By Conquering Animal Sound

There's a definite air of quiet confidence and clarity of aesthetic at work on 'Kammerspiel,' which is all the more impressive given that this is Conquering Animal Sound's debut long player. The texture is scatter-gunned with bell (and bell-like) interjections, rasps, glitches, organic , almost musique-concrete-y-and-'found'-esque sounds and all manner of bleeps and bloops, but the core of slightly skewed melodies and pop principles is the glue that holds each shard together.

Anneke Kampman's layered vocals sound deceptively nursery-rhyme - only bolstered by the pure, childlike inflection - yet it's as melodies tangent and then re-align into thick, intricate slices that the real complexity and studied brilliance becomes obvious (look to 'Flinch' and 'Giant' for examples).

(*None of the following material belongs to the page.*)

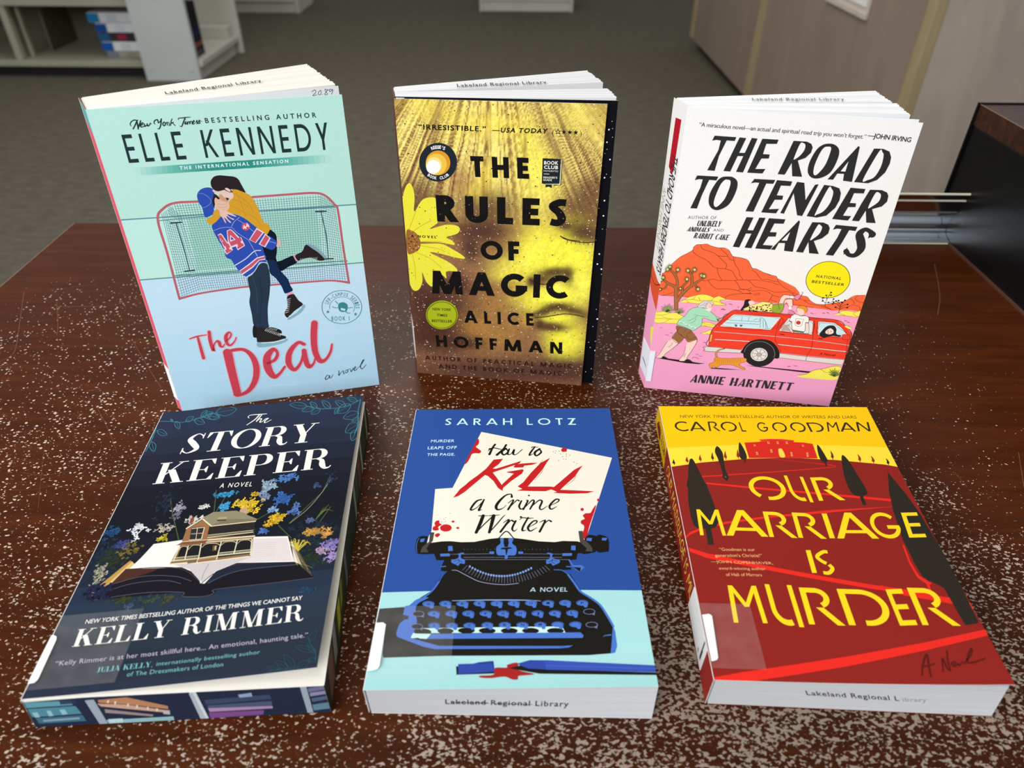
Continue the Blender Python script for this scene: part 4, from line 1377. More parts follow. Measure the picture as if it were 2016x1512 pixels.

The fragments of melodic ideas in the wall-to-wall accompaniment of assorted tone colours and snatches of overheard tunes are maybe the most interesting thing, though. It's tapping into a sort of musical version of Escher-like perspective - the more listens, the more layers of sound reveal themselves and the ear is spoilt for choice over which melodic event to tune into. Better still, there's always the feeling that there's a different way of hearing it and the excitement of an apparently innocuous line or fragment suddenly pushing into the foreground makes 'Kammerspiel' a curiously rewarding 'repeat' listening experience.

But it's never a struggle or a musical bombardment, despite its density of sound - James Scott's guitar parts serve to cut through the texture and work with the vocals in adding some overall cohesion to the fractured crackle of the accompaniment.

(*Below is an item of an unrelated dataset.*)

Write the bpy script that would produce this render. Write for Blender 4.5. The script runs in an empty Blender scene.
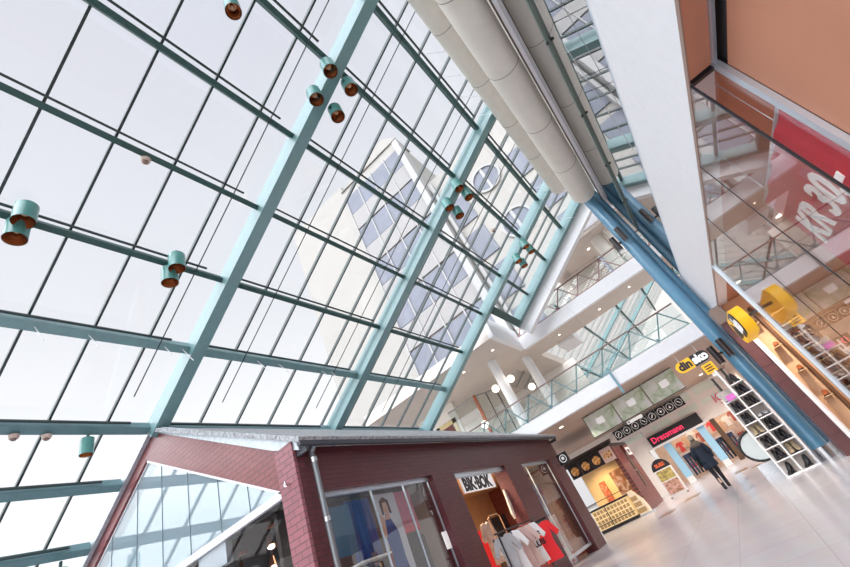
import bpy, math, random
from mathutils import Vector, Matrix
random.seed(7)
PI = math.pi
S = bpy.context.scene
COL = S.collection
H = 1.2

# ------------------------------------------------------------------ camera
F = 410.55
right = Vector((0.727, 0.578, -0.371)); down = Vector((-0.604, 0.281, -0.746)); fwd = Vector((-0.327, 0.766, 0.553))
fwd.normalize(); right = (right - fwd * right.dot(fwd)).normalized(); down = fwd.cross(right)
cam = bpy.data.cameras.new('camera'); co = bpy.data.objects.new('camera', cam); COL.objects.link(co)
up = -down; back = -fwd
M3 = Matrix((right, up, back)).transposed()
co.matrix_world = Matrix.Translation((0, 0, H)) @ M3.to_4x4()
cam.sensor_width = 36.0; cam.lens = F / 850 * 36.0; cam.clip_end = 500
S.camera = co

# ------------------------------------------------------------------ materials
MATS = {}
def nt(name):
    m = bpy.data.materials.new(name); m.use_nodes = True
    t = m.node_tree; b = t.nodes['Principled BSDF']
    return m, t, b
def mat(name, col, rough=0.5, metal=0.0, noise=0.0, nscale=8.0, emit=0.0, ecol=None, coat=0.0, bump=0.0):
    if name in MATS: return MATS[name]
    m, t, b = nt(name)
    b.inputs['Base Color'].default_value = (*col, 1); b.inputs['Roughness'].default_value = rough
    b.inputs['Metallic'].default_value = metal
    b.inputs['Coat Weight'].default_value = coat
    tc = t.nodes.new('ShaderNodeTexCoord'); nz = t.nodes.new('ShaderNodeTexNoise')
    nz.inputs['Scale'].default_value = nscale; nz.inputs['Detail'].default_value = 4
    t.links.new(tc.outputs['Object'], nz.inputs['Vector'])
    if noise > 0:
        r = t.nodes.new('ShaderNodeValToRGB')
        r.color_ramp.elements[0].position = .3; r.color_ramp.elements[1].position = .7
        r.color_ramp.elements[0].color = (*[c * (1 - noise) for c in col], 1)
        r.color_ramp.elements[1].color = (*[min(1, c * (1 + noise)) for c in col], 1)
        t.links.new(nz.outputs['Fac'], r.inputs['Fac']); t.links.new(r.outputs['Color'], b.inputs['Base Color'])
    if bump > 0:
        bp = t.nodes.new('ShaderNodeBump'); bp.inputs['Strength'].default_value = bump; bp.inputs['Distance'].default_value = .01
        t.links.new(nz.outputs['Fac'], bp.inputs['Height']); t.links.new(bp.outputs['Normal'], b.inputs['Normal'])
    if emit > 0:
        b.inputs['Emission Color'].default_value = (*(ecol or col), 1); b.inputs['Emission Strength'].default_value = emit
    MATS[name] = m
    return m
def glass(name, tint=(.95, .97, .97), f0=.06, rough=0.0, haze=0.0, haze_col=(.75, .88, .95)):
    m = bpy.data.materials.new(name); m.use_nodes = True; t = m.node_tree; t.nodes.clear()
    o = t.nodes.new('ShaderNodeOutputMaterial'); mx = t.nodes.new('ShaderNodeMixShader')
    tr = t.nodes.new('ShaderNodeBsdfTransparent'); gl = t.nodes.new('ShaderNodeBsdfGlossy')
    tr.inputs['Color'].default_value = (*tint, 1); gl.inputs['Roughness'].default_value = rough
    lw = t.nodes.new('ShaderNodeLayerWeight'); lw.inputs['Blend'].default_value = .5
    p = t.nodes.new('ShaderNodeMath'); p.operation = 'POWER'; p.inputs[1].default_value = 4.6
    a = t.nodes.new('ShaderNodeMath'); a.operation = 'MULTIPLY_ADD'; a.inputs[1].default_value = 1 - f0; a.inputs[2].default_value = f0
    t.links.new(lw.outputs['Facing'], p.inputs[0]); t.links.new(p.outputs[0], a.inputs[0]); t.links.new(a.outputs[0], mx.inputs['Fac'])
    first = tr.outputs[0]
    if haze > 0:      # pale diffuse haze mixed into the pane, washing out the view through it
        df = t.nodes.new('ShaderNodeBsdfDiffuse'); tl = t.nodes.new('ShaderNodeBsdfTranslucent'); m1 = t.nodes.new('ShaderNodeMixShader'); m2 = t.nodes.new('ShaderNodeMixShader')
        df.inputs['Color'].default_value = (*haze_col, 1); tl.inputs['Color'].default_value = (*haze_col, 1); m2.inputs['Fac'].default_value = haze
        t.links.new(df.outputs[0], m1.inputs[1]); t.links.new(tl.outputs[0], m1.inputs[2])
        t.links.new(tr.outputs[0], m2.inputs[1]); t.links.new(m1.outputs[0], m2.inputs[2]); first = m2.outputs[0]
    t.links.new(first, mx.inputs[1]); t.links.new(gl.outputs[0], mx.inputs[2]); t.links.new(mx.outputs[0], o.inputs['Surface'])
    MATS[name] = m
    return m
def brick(name, axis, c1, c2, mortar, bw=.24, bh=.085, rough=.35, coat=.3):
    m, t, b = nt(name)
    tc = t.nodes.new('ShaderNodeTexCoord'); sp = t.nodes.new('ShaderNodeSeparateXYZ'); cb = t.nodes.new('ShaderNodeCombineXYZ')
    t.links.new(tc.outputs['Object'], sp.inputs[0])
    t.links.new(sp.outputs[axis], cb.inputs['X']); t.links.new(sp.outputs['Z'], cb.inputs['Y'])
    br = t.nodes.new('ShaderNodeTexBrick')
    br.inputs['Scale'].default_value = 1; br.inputs['Brick Width'].default_value = bw; br.inputs['Row Height'].default_value = bh
    br.inputs['Mortar Size'].default_value = .007; br.inputs['Mortar Smooth'].default_value = .2
    br.inputs['Color1'].default_value = (*c1, 1); br.inputs['Color2'].default_value = (*c2, 1); br.inputs['Mortar'].default_value = (*mortar, 1)
    t.links.new(cb.outputs[0], br.inputs['Vector']); t.links.new(br.outputs['Color'], b.inputs['Base Color'])
    bp = t.nodes.new('ShaderNodeBump'); bp.inputs['Strength'].default_value = .7; bp.inputs['Distance'].default_value = .01; bp.invert = True
    t.links.new(br.outputs['Fac'], bp.inputs['Height']); t.links.new(bp.outputs['Normal'], b.inputs['Normal'])
    b.inputs['Roughness'].default_value = rough; b.inputs['Coat Weight'].default_value = coat; b.inputs['Coat Roughness'].default_value = .3
    MATS[name] = m
    return m
def floor_mat():
    m, t, b = nt('floor_stone')
    tc = t.nodes.new('ShaderNodeTexCoord'); br = t.nodes.new('ShaderNodeTexBrick')
    br.offset = 0; br.inputs['Scale'].default_value = 1; br.inputs['Brick Width'].default_value = .9; br.inputs['Row Height'].default_value = .9
    br.inputs['Mortar Size'].default_value = .006
    br.inputs['Color1'].default_value = (.64, .62, .655, 1); br.inputs['Color2'].default_value = (.60, .58, .62, 1); br.inputs['Mortar'].default_value = (.52, .50, .52, 1)
    nz = t.nodes.new('ShaderNodeTexNoise'); nz.inputs['Scale'].default_value = 3; nz.inputs['Detail'].default_value = 6
    t.links.new(tc.outputs['Object'], br.inputs['Vector']); t.links.new(tc.outputs['Object'], nz.inputs['Vector'])
    mx = t.nodes.new('ShaderNodeMixRGB'); mx.blend_type = 'MULTIPLY'; mx.inputs['Fac'].default_value = .15
    t.links.new(br.outputs['Color'], mx.inputs[1]); t.links.new(nz.outputs['Color'], mx.inputs[2]); t.links.new(mx.outputs[0], b.inputs['Base Color'])
    b.inputs['Roughness'].default_value = .23; b.inputs['Specular IOR Level'].default_value = .6
    return m
def poster_mat(name, cols, scale=3.0):
    m, t, b = nt(name)
    tc = t.nodes.new('ShaderNodeTexCoord'); nz = t.nodes.new('ShaderNodeTexNoise'); r = t.nodes.new('ShaderNodeValToRGB')
    nz.inputs['Scale'].default_value = scale; nz.inputs['Detail'].default_value = 3; nz.inputs['Distortion'].default_value = .6
    t.links.new(tc.outputs['Object'], nz.inputs['Vector']); t.links.new(nz.outputs['Fac'], r.inputs['Fac']); t.links.new(r.outputs['Color'], b.inputs['Base Color'])
    e = r.color_ramp.elements
    n = len(cols)
    for i, c in enumerate(cols):
        p = .3 + .4 * i / (n - 1)
        if i == 0: e[0].position = p; e[0].color = (*c, 1)
        elif i == n - 1: e[-1].position = p; e[-1].color = (*c, 1)
        else:
            q = e.new(p); q.color = (*c, 1)
    b.inputs['Roughness'].default_value = .45
    MATS[name] = m
    return m
teal = mat('teal_paint', (.165, .30, .315), .4, noise=.04, coat=.3)
teald = mat('dark_green_paint', (.030, .085, .080), .55, noise=.08)
tealg = mat('grey_teal_paint', (.12, .23, .25), .4, noise=.05)
teall = mat('lamp_teal_paint', (.09, .30, .28), .3, noise=.03, coat=.3)
tealm = mat('teal_rail_paint', (.12, .24, .26), .35)
bar_m = mat('black_glazing_bar', (.025, .045, .045), .4)
white = mat('white_paint', (.82, .83, .86), .5, noise=.02)
warmw = mat('warm_white_paint', (.80, .77, .72), .55, noise=.03)
ceilm = mat('soffit_beige', (.62, .55, .50), .6, noise=.03, nscale=2)
soffb = mat('soffit_brown', (.46, .34, .27), .6, noise=.04, nscale=2)
ductm = mat('duct_beige', (.80, .765, .69), .42, noise=.03, nscale=3)
seam = mat('duct_seam', (.25, .22, .18), .5)
gold = mat('gold_reflector', (.55, .28, .14), .25, .9)
black = mat('black_plastic', (.012, .012, .014), .35)
dark = mat('dark_metal', (.05, .05, .055), .35, .6)
brownm = mat('brown_metal', (.14, .07, .06), .4)
steel = mat('steel', (.55, .57, .6), .25, .9, noise=.05)
alu = mat('aluminium', (.62, .70, .78), .3, .6)
bluec = mat('blue_steel_paint', (.10, .27, .42), .22, noise=.04, coat=.5)
terra = mat('terracotta_paint', (.52, .235, .145), .6, noise=.05, nscale=1.2)
peach = mat('peach_paint', (.75, .46, .24), .6, noise=.05, nscale=2)
slate = mat('slate_roof', (.33, .35, .37), .6, noise=.5, nscale=14, bump=.6)
flash = mat('lead_flashing', (.50, .56, .60), .35, .5, noise=.12)
gutterm = mat('gutter_dark', (.06, .065, .08), .45)
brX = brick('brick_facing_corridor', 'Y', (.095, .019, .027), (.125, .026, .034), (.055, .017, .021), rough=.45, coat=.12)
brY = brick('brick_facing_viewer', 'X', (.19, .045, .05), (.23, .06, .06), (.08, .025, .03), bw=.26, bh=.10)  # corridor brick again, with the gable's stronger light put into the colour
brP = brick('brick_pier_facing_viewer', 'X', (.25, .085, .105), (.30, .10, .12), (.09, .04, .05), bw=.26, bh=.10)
brK = brick('brick_kiosk', 'Y', (.20, .04, .03), (.25, .055, .04), (.08, .03, .03))
maroon = mat('maroon_panel', (.10, .04, .045), .35, noise=.1, coat=.2)
gl_roof = glass('roof_glass', (.955, .96, .965), .03)
gl_gable = glass('gable_glass', (.84, .94, .98), .15, haze=.38)
gl_shop = glass('shop_glass', (.93, .93, .93), .05)
gl_low = glass('clear_glass', (.93, .93, .93), .01)
gl_front = glass('shopfront_glass', (.93, .93, .93), .17)
gl_mir = glass('balustrade_glass', (.6, .62, .62), .68)
gl_rail = glass('railing_glass', (.93, .96, .96), .05)
red = mat('red_fabric', (.62, .015, .05), .7, noise=.05)
redb = mat('bright_red_fabric', (.80, .02, .03), .6)
whitef = mat('white_fabric', (.80, .80, .82), .8, noise=.04)
greyf = mat('grey_fabric', (.38, .38, .40), .85, noise=.1)
pinkf = mat('dusty_pink_fabric', (.55, .38, .36), .85, noise=.06)
navy = mat('navy_cloth', (.007, .015, .031), .75, noise=.25, nscale=30)
bluef = mat('blue_fabric', (.02, .06, .26), .75, noise=.2)
denim = mat('denim', (.035, .055, .11), .85, noise=.3, nscale=25)
skin = mat('skin', (.62, .38, .28), .5)
fur = mat('fur_trim', (.13, .10, .08), .9, noise=.5, nscale=60, bump=1)
knit = mat('knit_hat', (.42, .33, .25), .9, noise=.2, nscale=60)
leatherb = mat('brown_leather', (.30, .075, .02), .4, noise=.15)
leatherk = mat('black_leather', (.012, .012, .016), .35)
leathert = mat('tan_suede', (.38, .30, .20), .8, noise=.1)
shelfw = mat('white_shelf', (.86, .87, .88), .4)
yellow = mat('sign_yellow', (.85, .47, .01), .4, emit=.25, ecol=(.85, .47, .01))
signw = mat('sign_white', (.88, .88, .88), .4, emit=.25, ecol=(.9, .9, .9))
signk = mat('sign_black', (.012, .012, .018), .35)
pinkl = mat('pink_neon', (.85, .03, .12), .4, emit=.55, ecol=(1, .05, .16))
lampw = mat('lamp_glow', (1, .9, .75), .5, emit=4, ecol=(1, .86, .66))
globem = mat('globe_glow', (1, .95, .85), .5, emit=1.6, ecol=(1, .93, .8))
palegreen = mat('pale_green_glass', (.80, .90, .85), .2)
cream = mat('cream_wall', (.80, .70, .62), .6, noise=.03)
skyblue = mat('sky_blue_panel', (.32, .58, .80), .4)
wood = mat('red_wood', (.33, .10, .045), .4, noise=.15)
tower_w = mat('tower_render', (.34, .33, .31), .7, noise=.03, nscale=.4)
tower_s = mat('tower_spandrel', (.28, .275, .275), .6, noise=.03)
tower_p = mat('tower_pale', (.36, .36, .36), .6)
tower_g = mat('tower_window', (.155, .17, .215), .6, noise=.12, nscale=.6)
warmcase = mat('warm_glass_case', (.85, .66, .36), .35, emit=.25, ecol=(1, .75, .4))
chrome = mat('chrome', (.7, .7, .72), .12, 1)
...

The lack of slump/filler tracks is impressive, too - each song is a tightly-packed and perfectly formed article on its own terms; 'Wildthings' and 'Crawl' build into beautiful pop hooks, while single 'Bear' (released back in December on Gizeh), 'Ira' and 'Neanderthal' take a slightly sparser, more sinister approach.

There's plenty to get immersed in here, and I'll race you to the next moment of discovering an obscured-but-important loop in the texture!